The challenge goes beyond tech. It’s mindset, leadership, and process flexibility. You must design roles around AI orchestration now. Not as a side skill but as a core competency.
As HFS called out in March last year: “Great managers must recognize that their teams now comprise both humans and AI and that getting them all to work effectively together is where the magic will happen.” Read that initial report here: Rethink enterprise ops as AI-human collaboration.
With $8M in funding from their prior company, Ignition, the DoubleO team has had years to refine the backend technology. Now, they’re scaling access to it. Self-service is weeks away, broader customer expansion is already underway, and a new funding round is planned for mid-2025. Demand is high. The bottleneck hasn’t been interest—it’s been how fast the team can onboard new users.
DoubleO’s model is simple: reduce the need for human hires by scaling agentic capacity. Every function—sales, customer success, marketing, onboarding—has workflows run by agents. Internal onboarding is handled by an agent that researches each user, maps their profile to use cases, and emails a tailored onboarding plan. There’s no hand-holding.
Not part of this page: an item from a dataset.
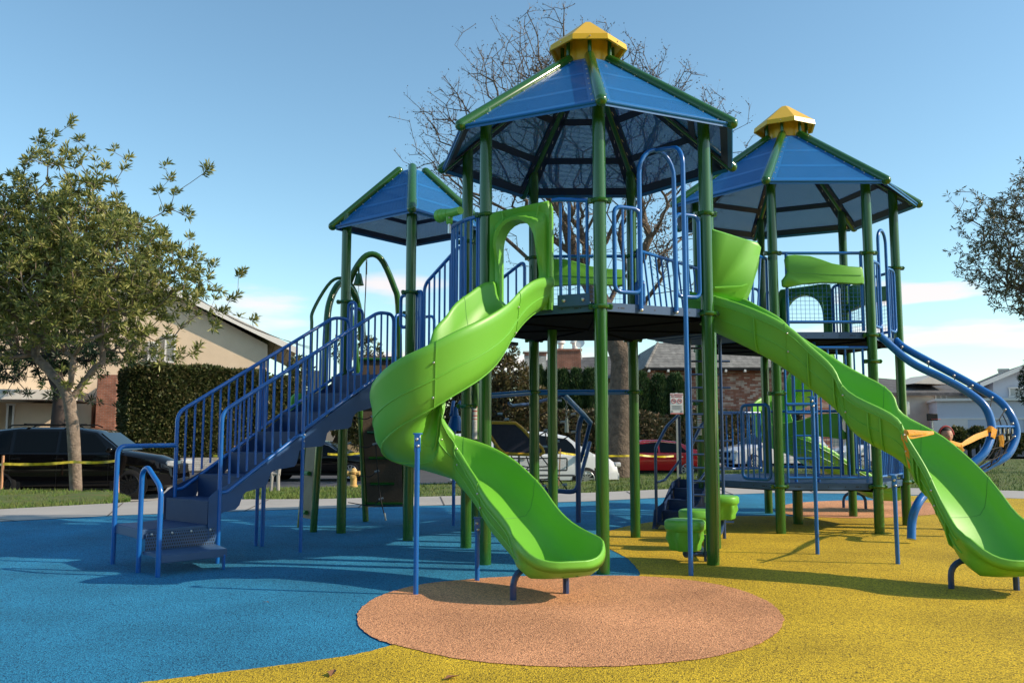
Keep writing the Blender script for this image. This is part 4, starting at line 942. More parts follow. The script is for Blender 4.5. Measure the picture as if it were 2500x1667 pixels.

There’s no room for headcount bloat.
This is Services-as-Software in action.
DoubleO shows that agentic operations aren’t a future state—they’re already real, lean, and revenue-generating. Enterprise leaders must stop thinking about GenAI as a productivity tool and start thinking of it as a workforce. That requires reimagining roles, processes, and KPIs around orchestration.
If your next marketing hire isn’t expected to manage AI agents, you’re already behind.